I've been reading Raymond Chandler over the last two/three weeks, in  
the wake of a couple of whacks at Inherent Vice. When I say that  
Philip Marlowe is a time traveller, I'm exaggerating, but only a little:

	The main hallway of the Sternwood place was two stories high.
	Over the entrance doors, which would have let in a troop of
	Indian elephants, there was a broad stained-glass panel
	showing a knight in dark armor rescuing a lady who was tied to
	a tree and didn't have any clothes on but some very long and
	convenient hair. The knight had pushed the vizor of his helmet
	back to be sociable, and he was fiddling with the knots on the
	ropes that tied the lady to the tree and not getting anywhere. I
	stood there and thought that if I lived in the house, I would
	sooner or later have to climb up there and help him. He didn't
	seem to be really trying.
	Raymond Chandler: "The Big Sleep"

There's always the theme of the Private Investigator as a  knight in  
tarnished armor in all of Chandler's novels and there's always  
attempts on Marlowe's behalf to do the honorable thing that fall flat  
because honor is no longer the coin of the realm he now lives in.  

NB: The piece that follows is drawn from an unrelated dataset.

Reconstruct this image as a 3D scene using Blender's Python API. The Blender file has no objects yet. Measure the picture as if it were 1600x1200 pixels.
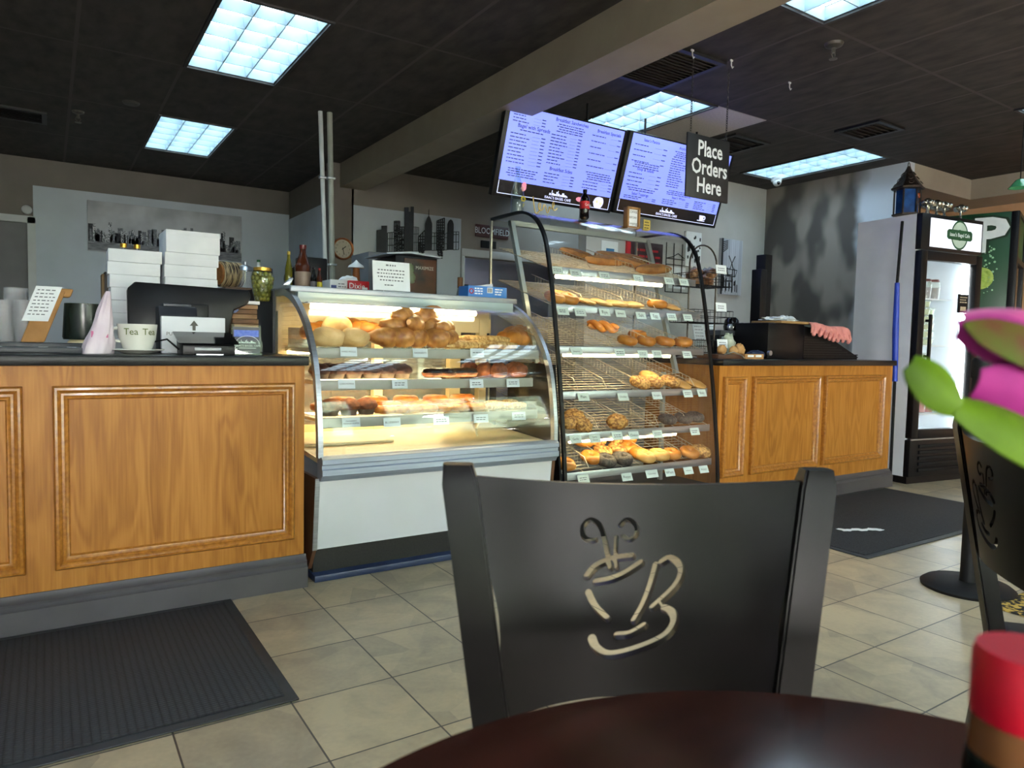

Honor seems to mean more to Marlowe than anyone else in his stories.  
This reaches a peak in "The Long Goodbye" where Marlowe seems  
particularly out of sync, where his adversaries all appear more up-to- 
date. My reading of Chandler can't be that out of joint—Leigh Brackett  
saw fit to open up that aspect of the Long Goodbye when she wrote the  
screenplay for Altman's film. While the theme of mysteries being  
solved more by kismet than real work is found many times in Noir, The  
Long Goodbye, The Big Lebowski and Inherent Vice are all examples  
where that theme takes up greater space in those stories.